The board made a motion to approve the new draft mission statement, and voted unanimously in favor. The board will look at a second revised mission statement on Sept. 11, and take a final vote to amend the mission statement on Sept. 27. The draft mission statement can be read at the City College website here.

Forty-five problem areas were found in City College’s financial structures by a financial consulting group at the same college board meeting last night. The findings left the college board nearly speechless once the report was complete.

The Financial Crisis Management Team, known as FCMAT, was paid for by the state community college chancellor’s office and assigned to City College to help it review its finances. This was good timing with the recent accreditation troubles, but officially has no connection to the recent accreditation team visit or with any direction from the state chancellor’s office, FCMAT Chief Analyst Michelle Plumbtree told the college board.

Plumbtree and her associate Mike Hill made the presentation to the board on behalf of the four members of the “financial SWAT team,” as they’ve been dubbed by the board in the past. The report it gave to the board that night was only the tip of the iceberg.

“The report itself is going to be in the realm of 65 pages. There are about 45 specific recommendations,” said analyst Mike Hill. “But we do want to give you a sense of some of our observations first, and some of our recommendations grouped together.”

The hit list was read in a bullet point fashion, and as he rattled off each of the findings, the silence in the room deepened:

  • The district has made a cost structure over time that can't be sustained in this economy.
  • The district opted for short term solutions.
  • Employee contracts have been made without long-term analysis.
  • Decision making has been made by power and political whim rather than logic and fairness.
  • The conduct of key leaders and the culture within the district have greatly diminished the role and the effectiveness of the management team.
  • The district lacks data to assess sites.
  • The district supports much more faculty than its closest peers.
  • There's a history of maintaining a small fund balance, with 90-92 percent of the budget being committed to salary and benefits, the college needs to make adjustments.
  • The department chair structure is not cost effective nor administratively sound.
  • We're recommending a reduction in full time faculty through attrition.
  • We're recommending the district not subsidize categorical programs, and that current subsidies be reassessed (the state cut funding for some categorical programs, like the second chance program, and City College has been eating that cost to the tune of around $20 million a year, according to AFT 2121 president Alisa Messer).
  • Consider either elimination of department chairs or diminish them while empowering deans and giving them the ability to act.”

“There's a lot there, it covers a lot of territory, and you need to see the context and data and analysis in order to have informed questions, or else you'll be spinning our wheels,” Hill said to the stunned board.

Chief Analyst Michelle Plumbtree concluded by cautioning the board against inaction. “The circumstances the district found itself did not happen overnight, decisions made over many years brought you here,” she said. “You're going to have to move quicker than you want to, but that's what's needed.”

“Some of these things are new to me, but some of these things have come up in work groups.

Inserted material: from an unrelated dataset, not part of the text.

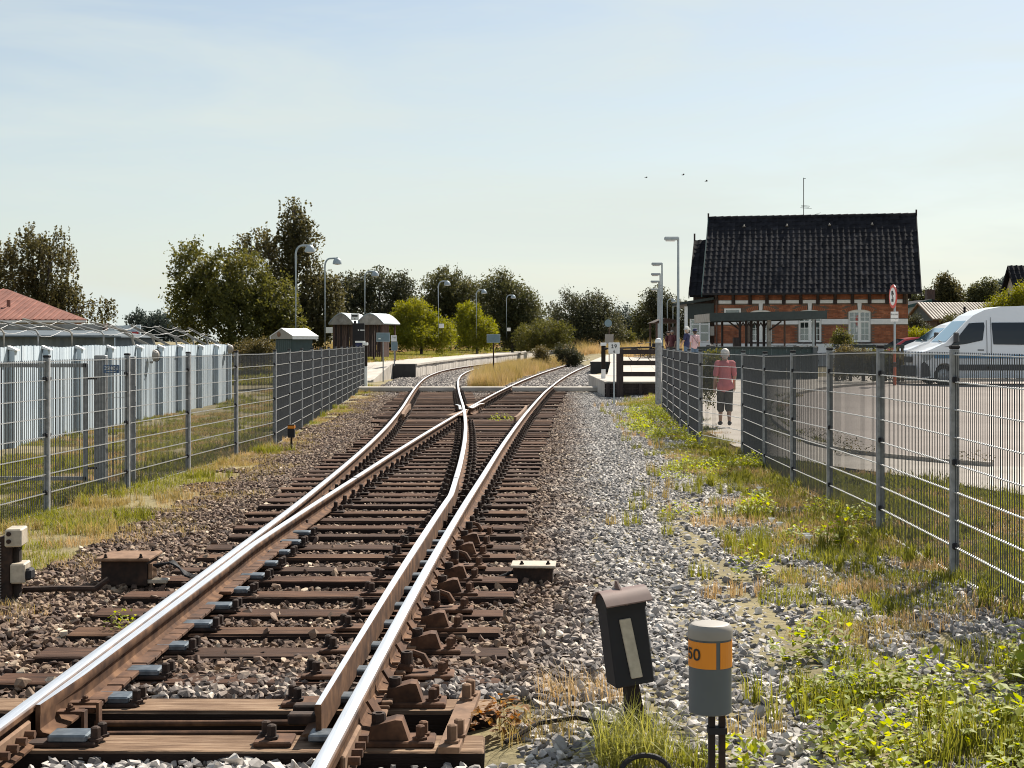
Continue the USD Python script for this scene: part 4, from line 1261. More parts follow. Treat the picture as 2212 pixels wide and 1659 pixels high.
obj('plate', rod(c + [-.05, .01, .95], c + [-.05, -.01, .95], .2, 14), 'sign_back', s2)
# ------------------------------------------------------------------ paved ground on the right
def draped(poly, dz, res=.8):
    vv, ff = trimesh.creation.triangulate_polygon(poly, engine='earcut')
    v, f = trimesh.remesh.subdivide_to_size(np.column_stack([vv, np.zeros(len(vv))]), ff, res)
    v[:, 2] = gz(v[:, 0], v[:, 1]) + dz
    return flip_up((v, f))


LOT = [(6.9, 21.3), (6.2, 22.3), (5.5, 23.6), (5.25, 25.8), (5.45, 29), (5.85, 33), (6.7, 38), (7.9, 42.5), (10.0, 47), (12.6, 51.0), (15, 53.3), (34, 66), (40, 40), (34, 24), (14, 20.6)]
PATH_IN = [(6.0, 15.6), (5.55, 17.9), (5.05, 20.2), (4.55, 21.6), (4.1, 23.2), (3.82, 25.5), (3.9, 30), (4.1, 35), (4.4, 39), (5.2, 44), (6.2, 50), (7, 57.5), (13, 60), (34, 70)]
lot = Polygon(LOT)
path = Polygon(PATH_IN + [(36, 68)] + LOT[11:12] + LOT[10::-1] + [(14, 20.6), (30, 21), (30, 15.5), (12, 14.8)])
struct('parking_lot', draped(lot, .012), 'asphalt')
struct('footpath', draped(path.buffer(0).difference(lot.buffer(.005)), .028), 'path_stone')
kerbs = np.array(LOT[:12])
kt = thing('kerb', 'low pale kerb stones edging the parking lot', 'kerb', (5.5, 25, 0))
tag(stage.GetPrimAtPath(kt), None, None, None, 'structure')
seg = np.r_[0, np.cumsum(np.linalg.norm(np.diff(kerbs, axis=0), axis=1))]
n = int(seg[-1] / 1.0)
for i in range(n):
    a, b = seg[-1] * i / n + .01, seg[-1] * (i + 1) / n - .01
    pa = np.array([np.interp(a, seg, kerbs[:, 0]), np.interp(a, seg, kerbs[:, 1])])
    pb_ = np.array([np.interp(b, seg, kerbs[:, 0]), np.interp(b, seg, kerbs[:, 1])])
    za, zb = float(gz(*pa)), float(gz(*pb_))
    obj('kerb_stone', bar((*pa, za + .02), (*pb_, zb + .02), .12, .14), 'path_stone', kt)

# ------------------------------------------------------------------ right platform with its ramp and timber front
rp = thing('platform', 'pale paved platform with timber fronted ramp before the brick station', 'platform', (6, 60, 0))
RE = PchipInterpolator([79.3, 92, 105, 130, 160, 193], [4.17, 5.25, 6.4, 8.9, 12.1, 15.7])
ys = np.arange(79.3, 193, 1.0)
for k in range(len(ys) - 1):
    a, b = ys[k] + .01, ys[k + 1] - .01
    xa, xb = float(RE(a)), float(RE(b))
    if k < 60:
        obj('edge_panel', hull([(xa + .05, a, -.1), (xb + .05, b, -.1), (xa + .2, a, -.1), (xb + .2, b, -.1), (xa + .05, a, .6), (xb + .05, b, .6), (xa + .2, a, .6), (xb + .2, b, .6)]), 'concrete_panel', rp)
        obj('edge_slab', hull([(xa, a, .61), (xb, b, .61), (xa + .9, a, .61), (xb + .9, b, .61), (xa, a, .7), (xb, b, .7), (xa + .9, a, .7), (xb + .9, b, .7)]), 'paving', rp)
    for o0, o1 in ((.91, 2.0), (2.01, 3.4), (3.41, 7.0)):
        obj('paving_slab', hull([(xa + o0, a, .3), (xb + o0, b, .3), (xa + o1, a, .3), (xb + o1, b, .3), (xa + o0, a, .696), (xb + o0, b, .696), (xa + o1, a, .696), (xb + o1, b, .696)]), 'paving', rp)
obj('end_wall', cbox((4.75, 79.2, .3), (1.12, .14, .78), ch=.01), 'dark_concrete', rp)
for k in range(20):
    y0 = 58.7 + k * 1.03
    t0, t1 = k / 20, (k + 1) / 20
    za, zb = .474 + .222 * t0, .474 + .222 * t1
    xl0, xl1 = 3.78 + 1.5 * t0, 3.78 + 1.5 * t1
    for j, (o0, o1) in enumerate(((0, 1.0), (1.01, 2.0), (2.01, 3.4), (3.41, 5.2))):
        obj('ramp_slab', hull([(xl0 + o0, y0, 0), (xl0 + o1, y0, 0), (xl1 + o0, y0 + 1.02, 0), (xl1 + o1, y0 + 1.02, 0), (xl0 + o0, y0, za), (xl0 + o1, y0, za), (xl1 + o0, y0 + 1.02, zb), (xl1 + o1, y0 + 1.02, zb)]), 'paving', rp)
for k in range(10):
    obj('deck_slab', cbox((5.0, 48.15 + 1.05 * k + .5, .225), (3.95, 1.035, .5), ch=.01), 'paving', rp)
for k in range(3):
    obj('front_board', cbox((4.9, 47.95, .0 + .17 * k), (3.8, .08, .162), ch=.008), 'dark_wood', rp)
obj('front_edge', cbox((5.0, 47.93, .455), (4.05, .16, .06), ch=.01), 'grey_wood', rp)
for x in (3.1, 4.15, 4.9):
    obj('front_post', cbox((x, 47.86, .12), (.12, .1, .62), ch=.01), 'dark_wood', rp)
br = thing('rail_barrier', 'dark timber barrier of three rails on the ramp beside the mesh fence', 'barrier', (3.48, 47.7, 0))
obj('post', cbox((3.47, 47.7, .73), (.22, .16, 1.62), ch=.012), 'dark_wood', br)
for z in (1.45, 1.09, .73):
    obj('rail', cbox((4.1, 47.68, z), (1.06, .06, .15), ch=.008), 'dark_wood', br)

# ------------------------------------------------------------------ station building
E_, N_ = np.array([.978, -.208, 0]), np.array([-.208, -.978, 0])
P0 = np.array([11.1, 81.2, 0.])


def S(s, o=0., z=0.):
    return P0 + E_ * s + N_ * o + [0, 0, z]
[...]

Some of these things are things we've known for years,” board President John Rizzo said after the report concluded. Financial administrators at City College declined to comment before the release of the full report. The 65-page final report will be made public on Sept. 18, and given to the college board a few days before that, Plumbtree said.

The City College Board of Trustees motioned to delay one of their most controversial votes at last night’s board meeting.

The board hopes to bring in a “special trustee,” who would be provided by the state, to help guide them through their recent accreditation woes. A special trustee is not simply a guide. A special trustee has veto power over the college board, giving the trustee unilateral decision making powers, according to college officials that night.

Most of the board welcomed the notion of outside help. The board has asked for $1.5 million dollars in cuts that never got made, Rizzo said, arguing for the need for the special trustee.

“It’s an enormous wealth of expertise that we do not have...We need someone from the outside to tell us where that mistake was made,” Rizzo said.

Trustee Chris Jackson wasn’t sure that the board had full knowledge of what it was asking. “I support a special trustee, but I have questions...How long would a trustee be here? What’s the process of asking them to leave?” Jackson asked, to the applause of the audience.

It was student Trustee William Walker who clarified the students’ position. He had a meeting with students the previous day, and they strongly disagreed with bringing in a special trustee to help run the school.

Given the history of special trustees in college districts, it's not surprising why. A report by the LA Sentinel shows the discord brought by one special trustee to the Compton community college district, also facing accreditation woes. To read a report of Compton College’s and how it mirrors City College, check out the Guardian report “Saving City College.”

Special trustee Dr. Genethis Hudley-Hayes, was removed from her position as special trustee by State Community College Chancellor Jack Scott last September, according to the Sentinel article. The article cites multitudes of complaints against her by the community, who wrote a six page letter to Gov. Jerry Brown and Scott asking for Hayes’ removal.

“Who do you serve and why are you here?” Associated Students President Shanell Williams said to the board during its public comment session. “It’s shameful... If you can’t make decisions without a special trustee, then we need a new board.”

Student Kitty Lui said that the board’s decision to bring in a special trustee would undercut the democratic will of the community.
“If you don’t know how to move forward, I don’t know why you’re still here,” she said.

Despite students’ objections, if the board does not choose a special trustee, the likelihood is that one will be imposed on them, Jackson said. The board ultimately decided to shelve the decision until a special meeting on Sept. 11.

Interestingly, the “financial SWAT team,” FCMAT, thinks that a special trustee is a good idea. “To have an outside expert is always good,” FCMAT Chief Analyst Michelle Plumbtree told The Guardian. “Sometimes, you’re just too close.”